Home ownership rates are dropping rapidly, new data indicates

Number of households renting their home has doubled in five years

Editorial note October 19, 2025: Following publication, the NSO clarified that data for 2024 and 2023 cannot be compared to prior years. Read a more detailed explanation here.

Home ownership rates are falling rapidly while the number of households renting their home has doubled in five years. 

Two out of every three households – 66.4 per cent - owned their home in 2024, data released by the National Statistics Office on Monday indicated. That was down 5.7 percentage points in just a year.
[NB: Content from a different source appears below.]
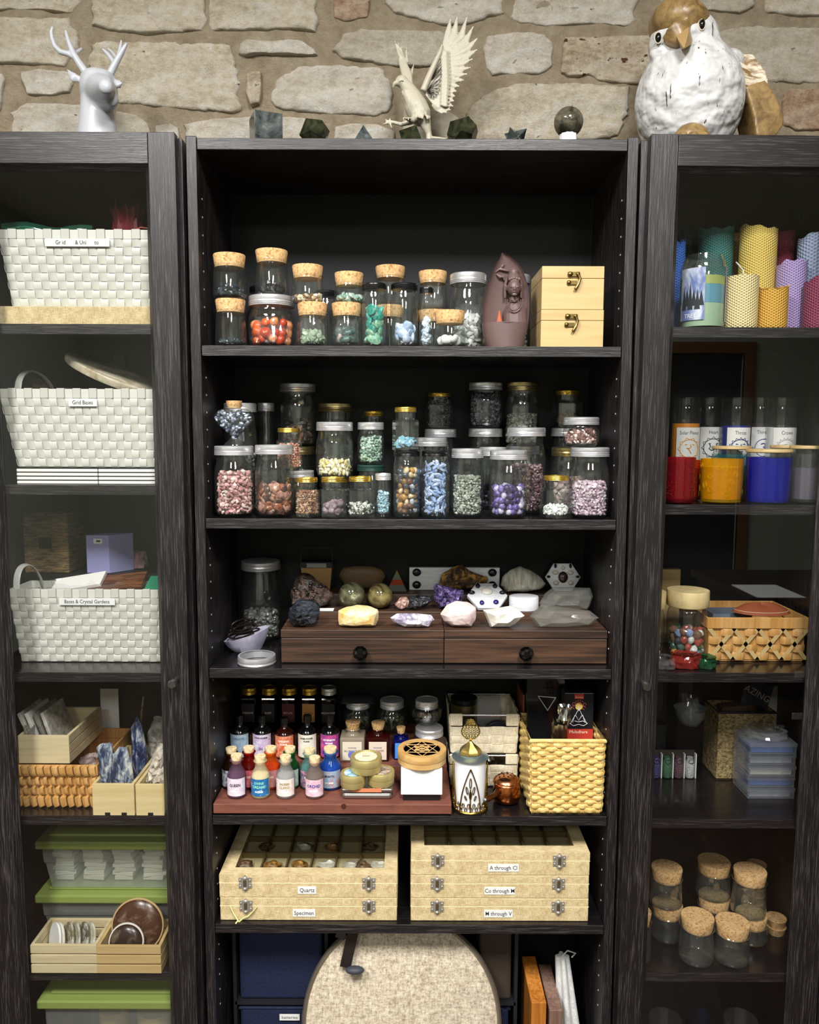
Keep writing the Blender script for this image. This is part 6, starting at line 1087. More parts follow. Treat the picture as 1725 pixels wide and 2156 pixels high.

In 2021, home ownership rates stood at 78.1 per cent.

By contrast, the rental market continued to grow at a rapid rate: just under 30 per cent of all households - more than 68,000 in total - rented their home in 2024, compared to just 16.6 per cent, or 34,286, five years ago.

The massive increase in households renting their home coincides with a massive population boom fuelled by the immigration of overseas workers. 

Malta's foreign population increased by roughly 50 per cent between 2020 and 2024, NSO data indicates, rising by more than 50,000 people. 

The share of households renting their primary residence doubled. 

And while renting remains something done predominantly by tenants with no children, the balance is rapidly shifting.

In 2024, 27.3 per cent of households with children lived in a rental property, while 29.2 per cent of such households were homeowners. By contrast, in 2021 just 10.2 per cent of families with children rented their home and 34.6 per cent of them were homeowners.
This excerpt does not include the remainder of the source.